Q7: Where do you see new technologies taking printmaking in the future?

The printed image has long historical, political and social associations where it has been able to change behaviour, inform many and agitate through visual persuasion. Printmakers have always embraced new technologies and if Albrecht Dürer (the German Renaissance printmaker) returned today to make prints, I am sure he would have used whatever technologies were available to widely disseminate his images. The invention of photography and screen-printing had an enormous impact on the art world, especially in the 1960s, and many significant artists have worked with commercial printing to both lift standards and to feature strongly in their studio production. New technologies will continue to be explored by artists, but for printmakers they are simply another tool to use if useful and appropriate for the ideas being generated.
Q8: With over 150 artists featured in the book there must have been some challenges in working with such a large group.
There was huge enthusiasm and support for the publication from PCANZ members and therefore a corresponding eagerness to participate. Once the publication team was established, made up of Kathy Boyle, Di Harries and Heather Partel, an initial administrative framework was drawn up to correspond with members, make decisions and meet deadlines. The team’s individual skills were key to the process running smoothly.

Q9: Was there extra pressure in producing a book for printmakers?

As a group of artists, it was important the publication showcase members’ work in a way they would be proud of.
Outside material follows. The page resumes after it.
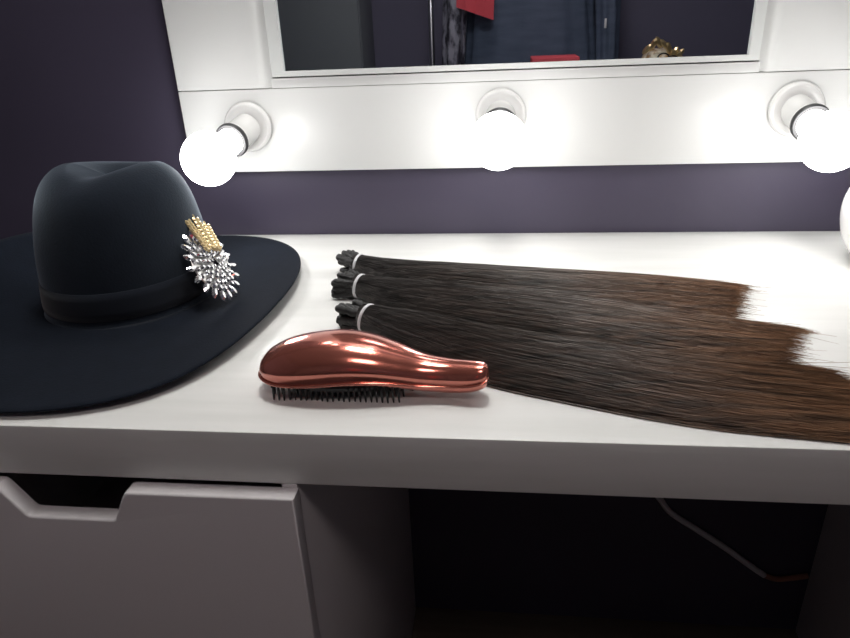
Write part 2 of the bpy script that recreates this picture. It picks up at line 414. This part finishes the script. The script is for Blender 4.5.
# ------------------------------------------------------------------ hair bundles
def bundle(label, ctrl, strands, seed, zlift, colmat, tip, core=.90):
    """ctrl: (x, y, halfwidth, height) evenly spaced along the bundle"""
    rnd = random.Random(seed)
    C = catmull(ctrl, 40)
    p0 = Vector((C[0][0], C[0][1], 0)); pe = Vector((C[-1][0], C[-1][1], 0))
    t = thing('hair_bundle', label, 'hair extension', (p0.x, p0.y, 0), 'bundles of straight hair lying on the table')
    cum = [0]
    for i in range(1, 40): cum.append(cum[-1]+math.hypot(C[i][0]-C[i-1][0], C[i][1]-C[i-1][1]))
    L = cum[-1]
    def frame(s):          # s in 0..1+ -> centre, perp, hw, h
        if s <= 1:
            f = s*39; i = min(int(f), 38); f -= i
            q = [C[i][k]*(1-f)+C[i+1][k]*f for k in range(4)]
            d = Vector((C[i+1][0]-C[i][0], C[i+1][1]-C[i][1]))
        else:
            d = Vector((C[39][0]-C[37][0], C[39][1]-C[37][1])).normalized()
            q = [C[39][0]+d.x*(s-1)*L, C[39][1]+d.y*(s-1)*L, C[39][2], C[39][3]*max(.25, 1-(s-1)*5)]
        d.normalize()
        return q, Vector((-d.y, d.x))
    # dense core
    rings = []
    for k in range(36):
        s = k/35*core
        q, pr = frame(s)
        ring = []
        tap = 1 if s < .72 else max(.2, 1-(s-.72)*4.4)
        for j in range(28):
            th = 2*PI*j/28
            y = q[2]*(.93 if s > .16 else .78)*math.cos(th); zz = math.sin(th)
            z = .0012+zlift + q[3]*.92*tap*(abs(zz)**.85 if zz > 0 else 0)
            if s < .12: z = .0012+zlift + q[3]*(.5+.38*zz)
            ring.append((q[0]+pr.x*y, q[1]+pr.y*y, z))
        rings.append(ring)
    parts = [loft(rings)]
    # strands
    clumps = [(rnd.uniform(-1, 1), rnd.uniform(.25, .75), rnd.gauss(0, .009)) for _ in range(46)]
    V = []; F = []
    V, F = list(parts[0][0]), list(parts[0][1])
    nseg = 26
    for _ in range(strands):
        u = rnd.uniform(-1, 1); cl = min(clumps, key=lambda c: abs(c[0]-u)); 
        lay = rnd.random()**.45
        a1 = rnd.uniform(0, 6.28); a2 = rnd.uniform(0, 6.28); f1 = rnd.uniform(2, 5)
        amp = rnd.uniform(.0002, .0016)
        L1 = tip(u) * (1 - max(-.03, min(.06, rnd.gauss(0.006, .017))) + cl[2])
        wild = rnd.random() < .035; far = rnd.random() < .2
        if wild: L1 = tip(u)*rnd.uniform(1.0, 1.09 if far else 1.05); amp *= 2.5
        dv = rnd.uniform(-1, 1)*((.022 if far else .009) if wild else .002)
        rad = rnd.uniform(.00022, .00042)
        base = len(V)
        u2 = u + (cl[0]-u)*cl[1]*.7
        ucr = u + rnd.uniform(-.35, .35)            # strands cross a little on their way
        for k in range(nseg):
            g = k/(nseg-1); s = g*L1
            q, pr = frame(s)
            w = u*(1-g)+ (u2 if g > .5 else u)*g if False else u + (ucr-u)*math.sin(PI*min(g*1.1, 1))*.35 + (u2-u)*max(0, g-.45)*1.5
            w = max(-1.02, min(1.02, w))
            y = w*q[2] + amp*math.sin(f1*g*6.28*.5+a1)*(0.2+g) + dv*max(0, g-.7)**2*11
            hh = math.sqrt(max(0, 1-min(1, abs(w))**2.2))
            if s < .12:
                blend = s/.12
                zr = q[3]*.5*(1+hh*(2*lay-1)) ; z1 = q[3]*hh*lay
                z = zr*(1-blend)+z1*blend
            else:
                z = q[3]*hh*lay
            z += .0012 + zlift + .0005*math.sin(f1*g*5+a2)*(1 if z > .001 else 0)
            z = max(z, .0006)
            x_ = q[0]+pr.x*y; y_ = q[1]+pr.y*y
            rr = rad*(1 if g < .85 else max(.25, 1-(g-.85)*5))
            V.append((x_+pr.x*rr, y_+pr.y*rr, z)); V.append((x_-pr.x*rr*.5, y_-pr.y*rr*.5, z+rr*.87)); V.append((x_-pr.x*rr*.5, y_-pr.y*rr*.5, z-rr*.87))
        for k in range(nseg-1):
            o = base+3*k
            F += [(o, o+1, o+4, o+3), (o+1, o+2, o+5, o+4), (o+2, o, o+3, o+5)]
    pydata('hair_strands', V, F, colmat(L*1.0), t)
    return t, frame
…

We want every member to open the book at their page and feel proud. With such a wide range of printmaking methods and experience the format of the book needed to honour every work individually as well as collectively. We think we have achieved that. It was important to reproduce images accurately and as close to the original colours and textures as possible.

Q10: Do you feel PCANZ is in good heart as it moves into its next 20 years?

When Print Council was established in Whanganui over two decades ago, the goal was to support printmakers within that central region of New Zealand. Those who started it did not envisage the lively, active, nationwide organisation it has become. PCANZ now supports its members in a variety of ways, with a full programme of events and opportunities every year. Its members are to be found in almost every region of New Zealand and many have excelled at a national and international level, both exhibiting and winning awards. Print Council membership continues to grow and strengthen across Aotearoa, with the membership currently the highest it has ever been. We feel very optimistic about the future.